> Instructions for the task
Extract every line below, verbatim.
========================================================================
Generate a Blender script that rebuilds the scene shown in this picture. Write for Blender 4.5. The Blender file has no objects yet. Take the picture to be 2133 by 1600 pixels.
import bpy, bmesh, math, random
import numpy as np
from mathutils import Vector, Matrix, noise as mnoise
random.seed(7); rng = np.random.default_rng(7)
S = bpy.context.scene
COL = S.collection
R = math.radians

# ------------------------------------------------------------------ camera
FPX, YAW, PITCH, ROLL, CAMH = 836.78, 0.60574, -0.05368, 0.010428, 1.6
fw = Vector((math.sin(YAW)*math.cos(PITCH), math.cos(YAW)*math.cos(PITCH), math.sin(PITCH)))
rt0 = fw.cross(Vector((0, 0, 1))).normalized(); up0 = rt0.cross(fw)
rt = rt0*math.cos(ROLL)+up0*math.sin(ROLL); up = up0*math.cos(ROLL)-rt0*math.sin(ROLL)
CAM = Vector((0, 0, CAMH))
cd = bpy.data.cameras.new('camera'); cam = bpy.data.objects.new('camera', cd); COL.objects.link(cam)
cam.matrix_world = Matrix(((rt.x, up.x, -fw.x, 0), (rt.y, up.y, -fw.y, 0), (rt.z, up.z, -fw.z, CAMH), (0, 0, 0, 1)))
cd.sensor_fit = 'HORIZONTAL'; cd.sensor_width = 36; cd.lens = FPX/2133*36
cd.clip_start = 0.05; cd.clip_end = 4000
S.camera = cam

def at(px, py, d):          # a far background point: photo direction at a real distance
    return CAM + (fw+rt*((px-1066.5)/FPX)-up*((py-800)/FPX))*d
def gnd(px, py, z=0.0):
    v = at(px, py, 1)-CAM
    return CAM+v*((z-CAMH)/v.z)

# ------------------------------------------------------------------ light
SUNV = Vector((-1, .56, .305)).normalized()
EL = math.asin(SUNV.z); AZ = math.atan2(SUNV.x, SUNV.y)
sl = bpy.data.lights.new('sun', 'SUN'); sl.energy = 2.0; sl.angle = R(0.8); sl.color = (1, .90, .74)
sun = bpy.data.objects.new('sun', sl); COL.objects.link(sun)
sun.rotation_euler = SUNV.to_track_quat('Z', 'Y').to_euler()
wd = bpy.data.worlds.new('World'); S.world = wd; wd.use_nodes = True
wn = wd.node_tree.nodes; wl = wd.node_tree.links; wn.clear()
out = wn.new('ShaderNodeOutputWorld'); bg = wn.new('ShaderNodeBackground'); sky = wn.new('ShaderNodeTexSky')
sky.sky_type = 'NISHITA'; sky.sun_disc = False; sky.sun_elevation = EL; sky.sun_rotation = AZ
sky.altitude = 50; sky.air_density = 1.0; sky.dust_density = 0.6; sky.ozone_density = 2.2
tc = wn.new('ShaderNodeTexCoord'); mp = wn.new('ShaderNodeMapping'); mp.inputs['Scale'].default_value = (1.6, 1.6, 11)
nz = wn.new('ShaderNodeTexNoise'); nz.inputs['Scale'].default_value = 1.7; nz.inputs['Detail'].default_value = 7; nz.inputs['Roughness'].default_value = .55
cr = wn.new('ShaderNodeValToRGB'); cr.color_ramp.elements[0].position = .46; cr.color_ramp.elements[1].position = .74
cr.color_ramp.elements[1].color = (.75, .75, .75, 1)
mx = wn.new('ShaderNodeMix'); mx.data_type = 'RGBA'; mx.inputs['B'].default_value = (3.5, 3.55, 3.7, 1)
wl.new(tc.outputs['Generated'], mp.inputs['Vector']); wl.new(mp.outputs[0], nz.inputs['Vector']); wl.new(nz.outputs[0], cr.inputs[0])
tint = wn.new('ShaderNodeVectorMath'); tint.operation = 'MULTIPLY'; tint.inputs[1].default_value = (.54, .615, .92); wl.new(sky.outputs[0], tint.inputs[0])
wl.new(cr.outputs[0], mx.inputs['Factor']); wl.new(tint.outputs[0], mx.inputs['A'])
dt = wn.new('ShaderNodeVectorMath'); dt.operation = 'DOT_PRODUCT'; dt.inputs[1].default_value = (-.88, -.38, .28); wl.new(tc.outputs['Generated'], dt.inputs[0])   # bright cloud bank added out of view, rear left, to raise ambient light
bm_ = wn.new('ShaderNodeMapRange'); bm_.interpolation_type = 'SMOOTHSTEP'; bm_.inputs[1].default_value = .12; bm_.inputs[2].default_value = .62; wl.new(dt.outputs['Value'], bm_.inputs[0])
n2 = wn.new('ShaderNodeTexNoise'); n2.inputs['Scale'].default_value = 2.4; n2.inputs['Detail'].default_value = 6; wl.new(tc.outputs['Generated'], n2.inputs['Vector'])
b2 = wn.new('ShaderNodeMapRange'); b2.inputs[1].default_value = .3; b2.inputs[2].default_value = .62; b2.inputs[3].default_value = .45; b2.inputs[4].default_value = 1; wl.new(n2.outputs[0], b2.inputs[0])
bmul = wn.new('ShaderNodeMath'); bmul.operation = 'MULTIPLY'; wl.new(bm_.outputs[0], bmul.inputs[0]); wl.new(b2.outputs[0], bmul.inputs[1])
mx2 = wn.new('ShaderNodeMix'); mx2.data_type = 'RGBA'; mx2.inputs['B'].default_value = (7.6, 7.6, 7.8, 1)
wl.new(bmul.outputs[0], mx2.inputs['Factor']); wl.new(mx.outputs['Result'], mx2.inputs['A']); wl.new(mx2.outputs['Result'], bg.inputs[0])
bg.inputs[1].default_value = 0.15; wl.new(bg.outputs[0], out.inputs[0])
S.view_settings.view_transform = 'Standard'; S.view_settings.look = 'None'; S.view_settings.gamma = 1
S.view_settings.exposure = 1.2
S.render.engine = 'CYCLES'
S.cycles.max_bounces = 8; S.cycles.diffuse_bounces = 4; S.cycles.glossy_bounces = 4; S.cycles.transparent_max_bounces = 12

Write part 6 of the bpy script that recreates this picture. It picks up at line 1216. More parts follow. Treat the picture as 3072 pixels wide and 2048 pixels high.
========================================================================
> Task output
Generate a Blender script that rebuilds the scene shown in this picture. Write for Blender 4.5. The Blender file has no objects yet. Take the picture to be 2133 by 1600 pixels.
import bpy, bmesh, math, random
import numpy as np
from mathutils import Vector, Matrix, noise as mnoise
random.seed(7); rng = np.random.default_rng(7)
S = bpy.context.scene
COL = S.collection
R = math.radians

# ------------------------------------------------------------------ camera
FPX, YAW, PITCH, ROLL, CAMH = 836.78, 0.60574, -0.05368, 0.010428, 1.6
fw = Vector((math.sin(YAW)*math.cos(PITCH), math.cos(YAW)*math.cos(PITCH), math.sin(PITCH)))
rt0 = fw.cross(Vector((0, 0, 1))).normalized(); up0 = rt0.cross(fw)
rt = rt0*math.cos(ROLL)+up0*math.sin(ROLL); up = up0*math.cos(ROLL)-rt0*math.sin(ROLL)
CAM = Vector((0, 0, CAMH))
cd = bpy.data.cameras.new('camera'); cam = bpy.data.objects.new('camera', cd); COL.objects.link(cam)
cam.matrix_world = Matrix(((rt.x, up.x, -fw.x, 0), (rt.y, up.y, -fw.y, 0), (rt.z, up.z, -fw.z, CAMH), (0, 0, 0, 1)))
cd.sensor_fit = 'HORIZONTAL'; cd.sensor_width = 36; cd.lens = FPX/2133*36
cd.clip_start = 0.05; cd.clip_end = 4000
S.camera = cam

def at(px, py, d):          # a far background point: photo direction at a real distance
    return CAM + (fw+rt*((px-1066.5)/FPX)-up*((py-800)/FPX))*d
def gnd(px, py, z=0.0):
    v = at(px, py, 1)-CAM
    return CAM+v*((z-CAMH)/v.z)

# ------------------------------------------------------------------ light
SUNV = Vector((-1, .56, .305)).normalized()
EL = math.asin(SUNV.z); AZ = math.atan2(SUNV.x, SUNV.y)
sl = bpy.data.lights.new('sun', 'SUN'); sl.energy = 2.0; sl.angle = R(0.8); sl.color = (1, .90, .74)
sun = bpy.data.objects.new('sun', sl); COL.objects.link(sun)
sun.rotation_euler = SUNV.to_track_quat('Z', 'Y').to_euler()
wd = bpy.data.worlds.new('World'); S.world = wd; wd.use_nodes = True
wn = wd.node_tree.nodes; wl = wd.node_tree.links; wn.clear()
out = wn.new('ShaderNodeOutputWorld'); bg = wn.new('ShaderNodeBackground'); sky = wn.new('ShaderNodeTexSky')
sky.sky_type = 'NISHITA'; sky.sun_disc = False; sky.sun_elevation = EL; sky.sun_rotation = AZ
sky.altitude = 50; sky.air_density = 1.0; sky.dust_density = 0.6; sky.ozone_density = 2.2
tc = wn.new('ShaderNodeTexCoord'); mp = wn.new('ShaderNodeMapping'); mp.inputs['Scale'].default_value = (1.6, 1.6, 11)
nz = wn.new('ShaderNodeTexNoise'); nz.inputs['Scale'].default_value = 1.7; nz.inputs['Detail'].default_value = 7; nz.inputs['Roughness'].default_value = .55
cr = wn.new('ShaderNodeValToRGB'); cr.color_ramp.elements[0].position = .46; cr.color_ramp.elements[1].position = .74
cr.color_ramp.elements[1].color = (.75, .75, .75, 1)
mx = wn.new('ShaderNodeMix'); mx.data_type = 'RGBA'; mx.inputs['B'].default_value = (3.5, 3.55, 3.7, 1)
wl.new(tc.outputs['Generated'], mp.inputs['Vector']); wl.new(mp.outputs[0], nz.inputs['Vector']); wl.new(nz.outputs[0], cr.inputs[0])
tint = wn.new('ShaderNodeVectorMath'); tint.operation = 'MULTIPLY'; tint.inputs[1].default_value = (.54, .615, .92); wl.new(sky.outputs[0], tint.inputs[0])
wl.new(cr.outputs[0], mx.inputs['Factor']); wl.new(tint.outputs[0], mx.inputs['A'])
dt = wn.new('ShaderNodeVectorMath'); dt.operation = 'DOT_PRODUCT'; dt.inputs[1].default_value = (-.88, -.38, .28); wl.new(tc.outputs['Generated'], dt.inputs[0])   # bright cloud bank added out of view, rear left, to raise ambient light
bm_ = wn.new('ShaderNodeMapRange'); bm_.interpolation_type = 'SMOOTHSTEP'; bm_.inputs[1].default_value = .12; bm_.inputs[2].default_value = .62; wl.new(dt.outputs['Value'], bm_.inputs[0])
n2 = wn.new('ShaderNodeTexNoise'); n2.inputs['Scale'].default_value = 2.4; n2.inputs['Detail'].default_value = 6; wl.new(tc.outputs['Generated'], n2.inputs['Vector'])
b2 = wn.new('ShaderNodeMapRange'); b2.inputs[1].default_value = .3; b2.inputs[2].default_value = .62; b2.inputs[3].default_value = .45; b2.inputs[4].default_value = 1; wl.new(n2.outputs[0], b2.inputs[0])
bmul = wn.new('ShaderNodeMath'); bmul.operation = 'MULTIPLY'; wl.new(bm_.outputs[0], bmul.inputs[0]); wl.new(b2.outputs[0], bmul.inputs[1])
mx2 = wn.new('ShaderNodeMix'); mx2.data_type = 'RGBA'; mx2.inputs['B'].default_value = (7.6, 7.6, 7.8, 1)
wl.new(bmul.outputs[0], mx2.inputs['Factor']); wl.new(mx.outputs['Result'], mx2.inputs['A']); wl.new(mx2.outputs['Result'], bg.inputs[0])
bg.inputs[1].default_value = 0.15; wl.new(bg.outputs[0], out.inputs[0])
S.view_settings.view_transform = 'Standard'; S.view_settings.look = 'None'; S.view_settings.gamma = 1
S.view_settings.exposure = 1.2
S.render.engine = 'CYCLES'
S.cycles.max_bounces = 8; S.cycles.diffuse_bounces = 4; S.cycles.glossy_bounces = 4; S.cycles.transparent_max_bounces = 12

Write part 6 of the bpy script that recreates this picture. It picks up at line 1216. More parts follow. Treat the picture as 3072 pixels wide and 2048 pixels high.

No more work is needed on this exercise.